■ Directions for this task ■
Transcribe the full listing exactly, and drop every picture.

■ Given information ■

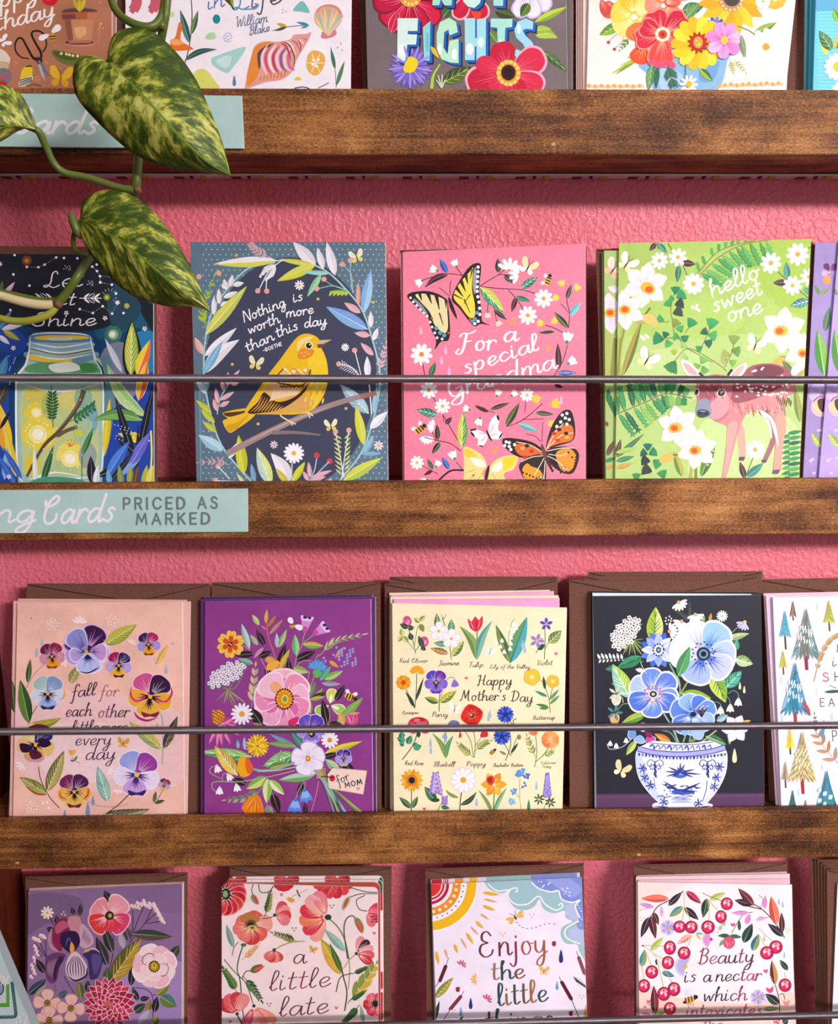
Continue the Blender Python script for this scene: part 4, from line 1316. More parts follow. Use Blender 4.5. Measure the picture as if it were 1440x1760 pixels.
PEACH = '#f7e6dc'
for k in range(4):
    card(1, 2.2 + k * 0.85, [(1002 - k * 4, -238), (1366 - k * 6, -238), (1352 - k * 5, 156), (1002 - k * 4, 156)], '#eecdc2',
         'pale peach card edge, %s behind the sunflower bouquet card' % ('first', 'second', 'third', 'fourth')[k], group='peach cards stacked behind the sunflower bouquet card', edge='#e9b9a8')
card(1, 1, [(1018, -245), (1394, -245), (1350, 156), (1008, 155)], PEACH, 'pale peach card with sunflower bouquet in a blue vase, top row', art_sunflower, (980, 0, 3.1304), mat=M_WASH)
envelope(1, 7, [(1060, -250), (1381, -250), (1382, 156), (1040, 156)], 'brown envelope showing between the sunflower card and the turquoise cards')
envelope(1, 5.9, [(1050, -246), (1357, -246), (1366, 156), (1040, 156)], 'darker brown envelope right behind the sunflower bouquet card')


def art_teal(a):
    a.d([(590 + (i % 12) * 40 + (i // 12 % 2) * 20, 220 + (i // 12) * 62) for i in range(12 * 23)], 12, '#a8e2ee')
    a.b([(560, -40), (1300, -40), (1300, 180), (700, 190), (560, 200)], '#5fa9cc')
    a.l(930, 380, 850, 160, 130, '#7fbf3c', '#4f9a3a', v='#cfe28c')
    a.b([(620, 700), (700, 760), (760, 940), (700, 960), (640, 880)], '#d6d34c'); a.l(820, 900, 595, 545, 200, '#3f6e3e', '#56864a', v='#a9c8a0', nv=3)
    a.l(880, 880, 960, 600, 120, '#d9b834', '#6d7a34', v='#f0dc7c', nv=3)
    a.f(930, 1190, 250, 14, ['#fbf4fa', '#f3e6f4'], '#ecc41c', 0.36, 0, pw=95, streak='#e2bce0', ns=2); a.f(1000, 1640, 190, 12, '#fbf4fa', '#ecc41c', .34, 0, pw=70)


for k, (x, c, w) in enumerate(((1400, '#4fb4c4', 'nearest'), (1392, '#3a9fb2', 'middle'), (1383, '#2f7f8a', 'farthest'))):
    card(1, 2 + k, [(x + 5 - k, -240), (x + 365, -240), (x + 358, 157), (x - 3 + k, 157)], c, 'turquoise card edge behind the white daisy card, %s of three edges' % w, edge='#8cd0da')
card(1, 1, [(1410, -240), (1772, -240), (1762, 158), (1397, 157)], '#6cc9de', 'turquoise dotted card with a white daisy, cut off at the right of the top row', art_teal, (1350, 0, 10.36))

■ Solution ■
Continue the Blender Python script for this scene: part 4, from line 1316. More parts follow. Use Blender 4.5. Measure the picture as if it were 1440x1760 pixels.
PEACH = '#f7e6dc'
for k in range(4):
    card(1, 2.2 + k * 0.85, [(1002 - k * 4, -238), (1366 - k * 6, -238), (1352 - k * 5, 156), (1002 - k * 4, 156)], '#eecdc2',
         'pale peach card edge, %s behind the sunflower bouquet card' % ('first', 'second', 'third', 'fourth')[k], group='peach cards stacked behind the sunflower bouquet card', edge='#e9b9a8')
card(1, 1, [(1018, -245), (1394, -245), (1350, 156), (1008, 155)], PEACH, 'pale peach card with sunflower bouquet in a blue vase, top row', art_sunflower, (980, 0, 3.1304), mat=M_WASH)
envelope(1, 7, [(1060, -250), (1381, -250), (1382, 156), (1040, 156)], 'brown envelope showing between the sunflower card and the turquoise cards')
envelope(1, 5.9, [(1050, -246), (1357, -246), (1366, 156), (1040, 156)], 'darker brown envelope right behind the sunflower bouquet card')


def art_teal(a):
    a.d([(590 + (i % 12) * 40 + (i // 12 % 2) * 20, 220 + (i // 12) * 62) for i in range(12 * 23)], 12, '#a8e2ee')
    a.b([(560, -40), (1300, -40), (1300, 180), (700, 190), (560, 200)], '#5fa9cc')
    a.l(930, 380, 850, 160, 130, '#7fbf3c', '#4f9a3a', v='#cfe28c')
    a.b([(620, 700), (700, 760), (760, 940), (700, 960), (640, 880)], '#d6d34c'); a.l(820, 900, 595, 545, 200, '#3f6e3e', '#56864a', v='#a9c8a0', nv=3)
    a.l(880, 880, 960, 600, 120, '#d9b834', '#6d7a34', v='#f0dc7c', nv=3)
    a.f(930, 1190, 250, 14, ['#fbf4fa', '#f3e6f4'], '#ecc41c', 0.36, 0, pw=95, streak='#e2bce0', ns=2); a.f(1000, 1640, 190, 12, '#fbf4fa', '#ecc41c', .34, 0, pw=70)


for k, (x, c, w) in enumerate(((1400, '#4fb4c4', 'nearest'), (1392, '#3a9fb2', 'middle'), (1383, '#2f7f8a', 'farthest'))):
    card(1, 2 + k, [(x + 5 - k, -240), (x + 365, -240), (x + 358, 157), (x - 3 + k, 157)], c, 'turquoise card edge behind the white daisy card, %s of three edges' % w, edge='#8cd0da')
card(1, 1, [(1410, -240), (1772, -240), (1762, 158), (1397, 157)], '#6cc9de', 'turquoise dotted card with a white daisy, cut off at the right of the top row', art_teal, (1350, 0, 10.36))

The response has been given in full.